- [PROBLEM REQUIREMENTS] Print the lines of the data, starting with the first, up to and including the line where "R = math.radians" appears.

/---

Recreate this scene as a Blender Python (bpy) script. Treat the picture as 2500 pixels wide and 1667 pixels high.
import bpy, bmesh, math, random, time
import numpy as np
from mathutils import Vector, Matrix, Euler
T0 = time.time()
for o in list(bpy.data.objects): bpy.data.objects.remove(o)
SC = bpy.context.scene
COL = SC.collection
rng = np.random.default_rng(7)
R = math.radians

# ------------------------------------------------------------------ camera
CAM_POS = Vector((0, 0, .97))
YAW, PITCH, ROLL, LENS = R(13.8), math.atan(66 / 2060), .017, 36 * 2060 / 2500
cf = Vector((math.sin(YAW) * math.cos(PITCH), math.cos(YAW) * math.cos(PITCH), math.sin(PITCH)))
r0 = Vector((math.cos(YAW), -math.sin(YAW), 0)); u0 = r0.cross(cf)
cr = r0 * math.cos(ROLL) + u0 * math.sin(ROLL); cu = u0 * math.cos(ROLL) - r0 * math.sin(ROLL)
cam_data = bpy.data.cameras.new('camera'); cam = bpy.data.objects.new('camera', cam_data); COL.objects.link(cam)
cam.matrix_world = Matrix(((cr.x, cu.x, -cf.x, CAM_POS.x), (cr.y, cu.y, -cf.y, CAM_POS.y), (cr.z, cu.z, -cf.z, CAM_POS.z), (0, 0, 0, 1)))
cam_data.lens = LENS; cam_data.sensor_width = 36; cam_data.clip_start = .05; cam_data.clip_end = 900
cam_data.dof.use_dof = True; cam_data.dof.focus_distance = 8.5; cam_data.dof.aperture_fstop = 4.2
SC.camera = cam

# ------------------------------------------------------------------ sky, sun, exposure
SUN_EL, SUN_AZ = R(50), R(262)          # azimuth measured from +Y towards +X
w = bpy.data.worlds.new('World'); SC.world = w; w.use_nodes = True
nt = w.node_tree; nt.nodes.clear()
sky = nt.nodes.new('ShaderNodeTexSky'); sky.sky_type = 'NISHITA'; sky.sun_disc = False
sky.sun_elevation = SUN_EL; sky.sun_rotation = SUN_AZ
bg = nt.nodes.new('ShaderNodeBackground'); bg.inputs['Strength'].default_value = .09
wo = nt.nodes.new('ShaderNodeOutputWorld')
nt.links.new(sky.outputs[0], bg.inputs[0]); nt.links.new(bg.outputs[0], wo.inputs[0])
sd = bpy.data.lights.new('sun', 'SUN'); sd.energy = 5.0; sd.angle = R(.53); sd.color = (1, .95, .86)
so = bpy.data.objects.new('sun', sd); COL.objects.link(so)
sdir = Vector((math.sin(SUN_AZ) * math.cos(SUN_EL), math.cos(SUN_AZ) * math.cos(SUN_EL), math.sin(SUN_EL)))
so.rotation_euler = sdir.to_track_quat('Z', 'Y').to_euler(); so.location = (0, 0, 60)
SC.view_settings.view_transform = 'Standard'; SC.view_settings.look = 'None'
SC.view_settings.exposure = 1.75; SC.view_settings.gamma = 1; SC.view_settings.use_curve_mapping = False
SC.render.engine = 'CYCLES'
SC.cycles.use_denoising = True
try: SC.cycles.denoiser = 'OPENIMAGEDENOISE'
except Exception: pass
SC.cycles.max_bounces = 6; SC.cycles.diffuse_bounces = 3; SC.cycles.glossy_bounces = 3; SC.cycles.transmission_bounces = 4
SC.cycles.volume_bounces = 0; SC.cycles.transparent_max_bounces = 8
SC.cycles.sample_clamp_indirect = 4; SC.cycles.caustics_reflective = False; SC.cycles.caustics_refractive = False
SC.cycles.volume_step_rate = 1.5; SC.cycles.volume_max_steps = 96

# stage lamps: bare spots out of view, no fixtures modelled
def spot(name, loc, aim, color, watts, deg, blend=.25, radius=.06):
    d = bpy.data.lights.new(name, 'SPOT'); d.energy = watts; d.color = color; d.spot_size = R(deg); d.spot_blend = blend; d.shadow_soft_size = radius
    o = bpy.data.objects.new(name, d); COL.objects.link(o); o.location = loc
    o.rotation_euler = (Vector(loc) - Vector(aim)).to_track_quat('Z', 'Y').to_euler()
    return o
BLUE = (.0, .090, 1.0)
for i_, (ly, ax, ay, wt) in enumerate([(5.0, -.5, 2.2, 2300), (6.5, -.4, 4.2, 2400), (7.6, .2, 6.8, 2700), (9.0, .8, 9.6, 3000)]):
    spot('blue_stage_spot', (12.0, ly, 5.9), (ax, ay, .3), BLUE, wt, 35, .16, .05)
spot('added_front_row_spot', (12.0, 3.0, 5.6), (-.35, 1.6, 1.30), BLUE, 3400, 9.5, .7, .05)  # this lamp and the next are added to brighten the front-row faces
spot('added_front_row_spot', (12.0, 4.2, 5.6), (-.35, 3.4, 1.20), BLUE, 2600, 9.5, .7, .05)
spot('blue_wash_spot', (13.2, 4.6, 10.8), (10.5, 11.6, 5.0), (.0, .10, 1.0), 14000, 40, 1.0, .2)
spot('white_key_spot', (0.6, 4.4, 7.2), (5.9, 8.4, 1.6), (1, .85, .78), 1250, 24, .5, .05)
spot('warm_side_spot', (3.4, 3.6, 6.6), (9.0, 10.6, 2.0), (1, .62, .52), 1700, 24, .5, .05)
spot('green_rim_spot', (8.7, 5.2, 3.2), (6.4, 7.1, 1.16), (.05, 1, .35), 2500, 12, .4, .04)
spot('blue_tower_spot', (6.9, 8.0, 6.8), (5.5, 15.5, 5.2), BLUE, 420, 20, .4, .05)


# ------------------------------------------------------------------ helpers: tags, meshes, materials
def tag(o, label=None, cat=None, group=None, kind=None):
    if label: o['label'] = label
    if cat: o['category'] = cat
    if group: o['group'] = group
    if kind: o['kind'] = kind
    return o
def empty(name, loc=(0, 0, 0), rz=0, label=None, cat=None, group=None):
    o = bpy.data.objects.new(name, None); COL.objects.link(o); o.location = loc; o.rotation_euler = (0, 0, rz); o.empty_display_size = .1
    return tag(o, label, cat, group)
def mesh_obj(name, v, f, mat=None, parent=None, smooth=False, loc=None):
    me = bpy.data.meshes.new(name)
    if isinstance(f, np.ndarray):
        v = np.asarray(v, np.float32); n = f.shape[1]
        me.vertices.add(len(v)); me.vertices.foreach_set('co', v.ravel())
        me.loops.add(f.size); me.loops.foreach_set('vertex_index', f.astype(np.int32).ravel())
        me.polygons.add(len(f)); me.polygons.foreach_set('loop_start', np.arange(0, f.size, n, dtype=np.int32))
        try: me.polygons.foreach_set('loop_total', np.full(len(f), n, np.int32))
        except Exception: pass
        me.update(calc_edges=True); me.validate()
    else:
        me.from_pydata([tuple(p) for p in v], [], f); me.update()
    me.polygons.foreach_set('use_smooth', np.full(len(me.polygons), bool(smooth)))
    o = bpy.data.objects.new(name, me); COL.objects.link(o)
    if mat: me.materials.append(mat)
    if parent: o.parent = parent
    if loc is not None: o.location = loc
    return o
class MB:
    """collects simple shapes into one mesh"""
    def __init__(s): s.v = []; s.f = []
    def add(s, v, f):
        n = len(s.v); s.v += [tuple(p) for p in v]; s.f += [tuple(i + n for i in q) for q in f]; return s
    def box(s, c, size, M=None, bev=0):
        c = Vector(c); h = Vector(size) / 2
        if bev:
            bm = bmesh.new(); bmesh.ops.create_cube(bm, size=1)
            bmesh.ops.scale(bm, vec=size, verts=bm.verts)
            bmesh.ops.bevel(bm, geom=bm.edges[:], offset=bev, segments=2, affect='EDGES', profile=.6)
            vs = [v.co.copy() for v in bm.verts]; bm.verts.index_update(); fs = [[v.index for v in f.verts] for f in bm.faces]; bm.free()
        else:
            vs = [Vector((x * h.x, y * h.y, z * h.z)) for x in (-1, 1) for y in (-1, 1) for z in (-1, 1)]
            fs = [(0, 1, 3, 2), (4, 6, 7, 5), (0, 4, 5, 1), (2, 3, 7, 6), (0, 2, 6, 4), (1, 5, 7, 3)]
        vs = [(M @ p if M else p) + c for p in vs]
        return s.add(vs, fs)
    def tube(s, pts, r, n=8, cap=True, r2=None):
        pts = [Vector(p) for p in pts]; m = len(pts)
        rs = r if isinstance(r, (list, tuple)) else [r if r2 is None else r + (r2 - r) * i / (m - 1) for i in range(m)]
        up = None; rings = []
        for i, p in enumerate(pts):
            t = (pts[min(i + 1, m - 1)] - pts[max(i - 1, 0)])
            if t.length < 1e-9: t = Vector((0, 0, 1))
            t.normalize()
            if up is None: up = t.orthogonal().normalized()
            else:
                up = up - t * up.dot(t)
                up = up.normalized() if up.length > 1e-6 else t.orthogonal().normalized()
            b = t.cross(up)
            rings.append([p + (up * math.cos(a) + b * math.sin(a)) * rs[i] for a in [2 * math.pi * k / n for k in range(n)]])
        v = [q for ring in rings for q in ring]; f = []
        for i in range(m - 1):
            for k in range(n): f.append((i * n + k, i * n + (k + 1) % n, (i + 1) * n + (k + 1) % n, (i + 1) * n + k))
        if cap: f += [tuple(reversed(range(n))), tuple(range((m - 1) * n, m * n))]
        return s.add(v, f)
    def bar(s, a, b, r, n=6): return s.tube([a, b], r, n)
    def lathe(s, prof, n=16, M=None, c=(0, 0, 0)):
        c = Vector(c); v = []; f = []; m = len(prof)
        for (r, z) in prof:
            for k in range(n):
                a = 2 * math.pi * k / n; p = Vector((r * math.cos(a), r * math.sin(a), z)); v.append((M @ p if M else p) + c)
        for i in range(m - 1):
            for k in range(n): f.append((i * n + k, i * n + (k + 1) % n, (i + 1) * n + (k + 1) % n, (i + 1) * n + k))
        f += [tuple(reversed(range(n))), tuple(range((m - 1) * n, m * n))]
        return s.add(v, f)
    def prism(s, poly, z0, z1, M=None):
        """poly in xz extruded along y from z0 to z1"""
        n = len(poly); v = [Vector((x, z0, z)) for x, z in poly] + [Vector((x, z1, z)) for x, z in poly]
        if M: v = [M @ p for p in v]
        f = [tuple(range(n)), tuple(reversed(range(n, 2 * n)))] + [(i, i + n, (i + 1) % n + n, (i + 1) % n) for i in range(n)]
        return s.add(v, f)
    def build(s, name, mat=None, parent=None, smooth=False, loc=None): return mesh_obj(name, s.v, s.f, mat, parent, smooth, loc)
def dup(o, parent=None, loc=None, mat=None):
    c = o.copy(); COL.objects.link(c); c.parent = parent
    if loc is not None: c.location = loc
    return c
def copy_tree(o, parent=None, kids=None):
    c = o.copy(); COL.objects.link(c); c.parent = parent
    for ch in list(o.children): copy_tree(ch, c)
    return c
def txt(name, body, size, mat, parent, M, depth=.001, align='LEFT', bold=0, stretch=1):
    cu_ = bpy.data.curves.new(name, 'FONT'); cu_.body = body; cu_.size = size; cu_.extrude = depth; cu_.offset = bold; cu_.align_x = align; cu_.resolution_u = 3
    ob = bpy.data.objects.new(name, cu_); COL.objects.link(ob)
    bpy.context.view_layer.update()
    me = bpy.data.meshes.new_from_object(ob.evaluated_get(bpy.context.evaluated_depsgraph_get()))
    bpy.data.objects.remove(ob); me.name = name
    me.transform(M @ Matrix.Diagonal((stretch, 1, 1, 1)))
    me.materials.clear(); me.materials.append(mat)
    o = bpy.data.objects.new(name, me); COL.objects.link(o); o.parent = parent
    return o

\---

- [WRITTEN REPLY]
Recreate this scene as a Blender Python (bpy) script. Treat the picture as 2500 pixels wide and 1667 pixels high.
import bpy, bmesh, math, random, time
import numpy as np
from mathutils import Vector, Matrix, Euler
T0 = time.time()
for o in list(bpy.data.objects): bpy.data.objects.remove(o)
SC = bpy.context.scene
COL = SC.collection
rng = np.random.default_rng(7)
R = math.radians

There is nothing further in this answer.